Penggunaan Telepon Dua Arah Saat Berkendara Ganggu Konsentrasi
Berita

Penggunaan Telepon Dua Arah Saat Berkendara Ganggu Konsentrasi

Namun, apabila penggunaan telepon dan fiturnya termasuk (hanya mengaktifkan) GPS sepanjang tidak mempengaruhi kemampuan mengemudi dan tidak menjadi sebab terjadinya pelanggaran atau kecelakaan, tidak dapat dikenakan unsur Pasal 283 UU LLAJ.

Oleh:
Aida Mardatillah
Bacaan 2 Menit
Gedung MK. Foto: RES
Gedung MK. Foto: RES

Larangan penggunaan telepon selama berkendara seperti diatur Pasal 106 ayat (1) dan Pasal 283 UU No. 22 Tahun 2009 tentang Lalu Lintas dan Angkutan Jalan (UU LLAJ) bukan ditujukan pada instrumennya, tetapi menimbulkan hilangnya konsentrasi bagi pengendara yang bisa memicu pelanggaran marka jalan atau menyebabkan kecelakaan.

 

Pandangan itu disampaikan Dosen Fakultas Hukum Universitas Indonesia Dian Puji N. Simatupang selaku ahli yang dihadikan pemerintah dalam sidang lanjutan uji materi UU No. 22 Tahun 2009 tentang Lalu Lintas dan Angkutan Jalan (UU LLAJ) terkait larangan penggunaan GPS (global positioning system) saat berkendara di ruang sidang MK, Rabu (11/5/2018).

 

Pasal 106 ayat (1) UU LLAJ menyebutkan, “Setiap orang yang mengemudikan Kendaraan Bermotor di Jalan wajib mengemudikan kendaraannya dengan wajar dan penuh konsentrasi.” Penjelasannya menyebutkan “yang dimaksud dengan penuh konsentrasi adalah setiap orang yang mengemudikan Kendaraan Bermotor dengan penuh perhatian dan tidak terganggu perhatiannya karena sakit, lelah, mengantuk, menggunakan telepon atau menonton televisi atau video yang terpasang di Kendaraan, atau meminum minuman yang mengandung alkohol atau obat-obatan sehingga memengaruhi kemampuan dalam mengemudikan Kendaraan.”

 

Pasal 283 UU LLAJ menyebutkan, Setiap orang yang mengemudikan Kendaraan Bermotor di Jalan secara tidak wajar dan ‘melakukan kegiatan lain atau dipengaruhi oleh suatu keadaan yang mengakibatkan gangguan konsentrasi dalam mengemudi di Jalan’ sebagaimana dimaksud dalam Pasal 106 ayat (1) dipidana dengan pidana kurungan paling lama 3 (tiga) bulan atau denda paling banyak Rp750.000,00 (tujuh ratus lima puluh ribu rupiah).”

 

Dian menilai rumusan pasal itu menggunakan teori relevansi untuk menentukan dahulu akibat yang terjadi, kemudian ditentukan sebabnya.
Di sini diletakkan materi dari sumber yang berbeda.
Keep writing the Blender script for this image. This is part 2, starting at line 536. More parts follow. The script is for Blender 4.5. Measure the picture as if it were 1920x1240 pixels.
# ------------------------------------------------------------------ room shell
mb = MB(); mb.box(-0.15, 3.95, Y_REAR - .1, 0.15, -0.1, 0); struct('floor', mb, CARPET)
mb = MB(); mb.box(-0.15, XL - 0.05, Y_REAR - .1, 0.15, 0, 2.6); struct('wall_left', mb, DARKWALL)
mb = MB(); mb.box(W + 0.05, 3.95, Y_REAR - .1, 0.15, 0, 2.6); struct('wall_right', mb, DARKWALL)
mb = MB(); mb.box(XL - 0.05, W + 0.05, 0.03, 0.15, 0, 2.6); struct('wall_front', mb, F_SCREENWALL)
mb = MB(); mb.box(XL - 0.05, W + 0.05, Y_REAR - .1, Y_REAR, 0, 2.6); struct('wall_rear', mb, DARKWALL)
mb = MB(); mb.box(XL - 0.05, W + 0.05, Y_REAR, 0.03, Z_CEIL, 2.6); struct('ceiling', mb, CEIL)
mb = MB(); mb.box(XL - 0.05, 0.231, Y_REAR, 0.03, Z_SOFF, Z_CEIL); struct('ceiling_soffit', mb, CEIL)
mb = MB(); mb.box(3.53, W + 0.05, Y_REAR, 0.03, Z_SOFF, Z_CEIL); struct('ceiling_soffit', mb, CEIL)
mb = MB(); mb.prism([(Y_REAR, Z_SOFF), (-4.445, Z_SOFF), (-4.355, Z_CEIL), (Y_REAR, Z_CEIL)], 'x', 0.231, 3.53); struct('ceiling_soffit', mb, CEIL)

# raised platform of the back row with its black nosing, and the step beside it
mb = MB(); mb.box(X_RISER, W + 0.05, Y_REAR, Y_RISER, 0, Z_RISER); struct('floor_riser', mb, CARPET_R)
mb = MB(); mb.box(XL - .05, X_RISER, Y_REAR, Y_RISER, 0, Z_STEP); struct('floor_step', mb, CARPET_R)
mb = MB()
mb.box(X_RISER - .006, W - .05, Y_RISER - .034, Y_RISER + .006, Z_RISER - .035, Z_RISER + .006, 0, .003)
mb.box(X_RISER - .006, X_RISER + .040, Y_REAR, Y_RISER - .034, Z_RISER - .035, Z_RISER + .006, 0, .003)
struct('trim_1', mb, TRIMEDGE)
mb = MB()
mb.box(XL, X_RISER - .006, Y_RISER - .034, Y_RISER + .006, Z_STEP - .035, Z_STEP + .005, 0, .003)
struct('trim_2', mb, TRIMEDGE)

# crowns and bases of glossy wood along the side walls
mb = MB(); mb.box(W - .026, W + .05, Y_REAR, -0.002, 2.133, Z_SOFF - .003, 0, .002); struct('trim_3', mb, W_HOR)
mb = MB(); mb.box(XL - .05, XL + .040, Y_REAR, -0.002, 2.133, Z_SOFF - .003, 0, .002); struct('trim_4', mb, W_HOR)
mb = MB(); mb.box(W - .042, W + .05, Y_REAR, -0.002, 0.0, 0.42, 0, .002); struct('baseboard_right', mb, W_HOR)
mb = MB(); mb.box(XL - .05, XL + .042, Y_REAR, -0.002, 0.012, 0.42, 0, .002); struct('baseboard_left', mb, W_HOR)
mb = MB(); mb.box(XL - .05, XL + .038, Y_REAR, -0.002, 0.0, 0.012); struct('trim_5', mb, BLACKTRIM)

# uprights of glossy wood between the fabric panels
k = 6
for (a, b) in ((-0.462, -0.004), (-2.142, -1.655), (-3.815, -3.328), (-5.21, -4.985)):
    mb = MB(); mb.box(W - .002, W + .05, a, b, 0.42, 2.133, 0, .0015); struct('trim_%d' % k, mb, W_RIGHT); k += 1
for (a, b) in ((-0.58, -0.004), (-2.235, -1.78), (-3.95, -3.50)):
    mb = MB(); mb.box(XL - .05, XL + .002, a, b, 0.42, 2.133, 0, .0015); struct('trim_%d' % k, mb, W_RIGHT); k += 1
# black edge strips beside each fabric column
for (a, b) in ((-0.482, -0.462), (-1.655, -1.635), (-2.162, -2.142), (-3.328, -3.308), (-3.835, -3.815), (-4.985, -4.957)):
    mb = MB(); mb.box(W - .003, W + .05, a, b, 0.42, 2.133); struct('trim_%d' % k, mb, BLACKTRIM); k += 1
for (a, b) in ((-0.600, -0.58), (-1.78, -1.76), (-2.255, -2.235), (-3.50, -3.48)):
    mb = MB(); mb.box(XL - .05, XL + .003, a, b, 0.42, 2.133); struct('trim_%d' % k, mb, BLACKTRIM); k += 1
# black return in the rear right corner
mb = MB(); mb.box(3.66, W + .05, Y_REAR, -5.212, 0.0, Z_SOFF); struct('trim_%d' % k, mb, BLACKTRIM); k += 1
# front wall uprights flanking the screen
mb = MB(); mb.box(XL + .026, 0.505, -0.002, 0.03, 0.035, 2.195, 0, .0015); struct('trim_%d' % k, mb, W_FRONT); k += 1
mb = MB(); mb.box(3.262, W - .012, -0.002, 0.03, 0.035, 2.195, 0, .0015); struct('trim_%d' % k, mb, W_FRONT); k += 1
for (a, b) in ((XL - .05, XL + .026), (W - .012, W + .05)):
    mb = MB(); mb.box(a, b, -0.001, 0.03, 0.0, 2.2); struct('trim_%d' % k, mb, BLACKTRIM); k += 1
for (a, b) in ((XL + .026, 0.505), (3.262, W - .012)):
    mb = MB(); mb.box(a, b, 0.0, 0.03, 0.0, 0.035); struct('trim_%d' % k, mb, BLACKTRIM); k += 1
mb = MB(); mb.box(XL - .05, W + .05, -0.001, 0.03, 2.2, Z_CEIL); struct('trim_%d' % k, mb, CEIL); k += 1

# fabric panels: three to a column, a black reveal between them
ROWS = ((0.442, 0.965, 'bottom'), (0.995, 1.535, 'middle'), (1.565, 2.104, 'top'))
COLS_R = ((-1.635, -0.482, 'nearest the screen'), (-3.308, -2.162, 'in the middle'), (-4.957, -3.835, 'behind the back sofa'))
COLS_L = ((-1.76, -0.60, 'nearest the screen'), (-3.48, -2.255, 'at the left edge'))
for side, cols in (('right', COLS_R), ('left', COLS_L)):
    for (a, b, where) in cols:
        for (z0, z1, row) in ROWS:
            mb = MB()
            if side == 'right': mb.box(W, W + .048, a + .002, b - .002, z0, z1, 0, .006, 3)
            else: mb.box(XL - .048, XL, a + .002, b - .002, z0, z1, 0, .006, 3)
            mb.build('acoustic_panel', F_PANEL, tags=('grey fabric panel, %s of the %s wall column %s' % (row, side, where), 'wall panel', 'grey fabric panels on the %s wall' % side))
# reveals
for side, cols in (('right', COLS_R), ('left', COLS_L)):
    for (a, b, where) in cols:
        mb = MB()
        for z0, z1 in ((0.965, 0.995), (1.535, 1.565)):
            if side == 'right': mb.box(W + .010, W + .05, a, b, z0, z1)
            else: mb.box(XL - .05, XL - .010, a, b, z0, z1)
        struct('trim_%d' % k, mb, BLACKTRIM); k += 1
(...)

Hal ini menunjukkan penggunaan telepon dan fiturnya termasuk penggunaan GPS bukan syarat pelanggaran yang dituju dalam UU tersebut, melainkan terganggunya perhatian yang mengakibatkan gangguan konsentrasi dalam mengemudi di jalan.

 

Menurut Dian, penekanan utama dari norma a quo terutama frasa “akibat gangguan konsentrasi” sehingga terjadi pelanggaran. Norma tersebut mengatur segala kegiatan lain atau keadaan yang menyebabkan gangguan konsentrasi dalam menggunakan kendaraan, sehingga terjadi pelanggaran merupakan syarat pelanggaran yang dapat memenuhi unsur pidana.

 

Di sisi lain, dia menilai adanya diferensiasi penegak hukum dalam praktik di lapangan, penegak hukum atau pihak yang berwenang dapat menyelidiki gangguan konsentrasi yang terjadi dan bukan pada sebab yang menjadikan gangguan konsentrasi itu terjadi.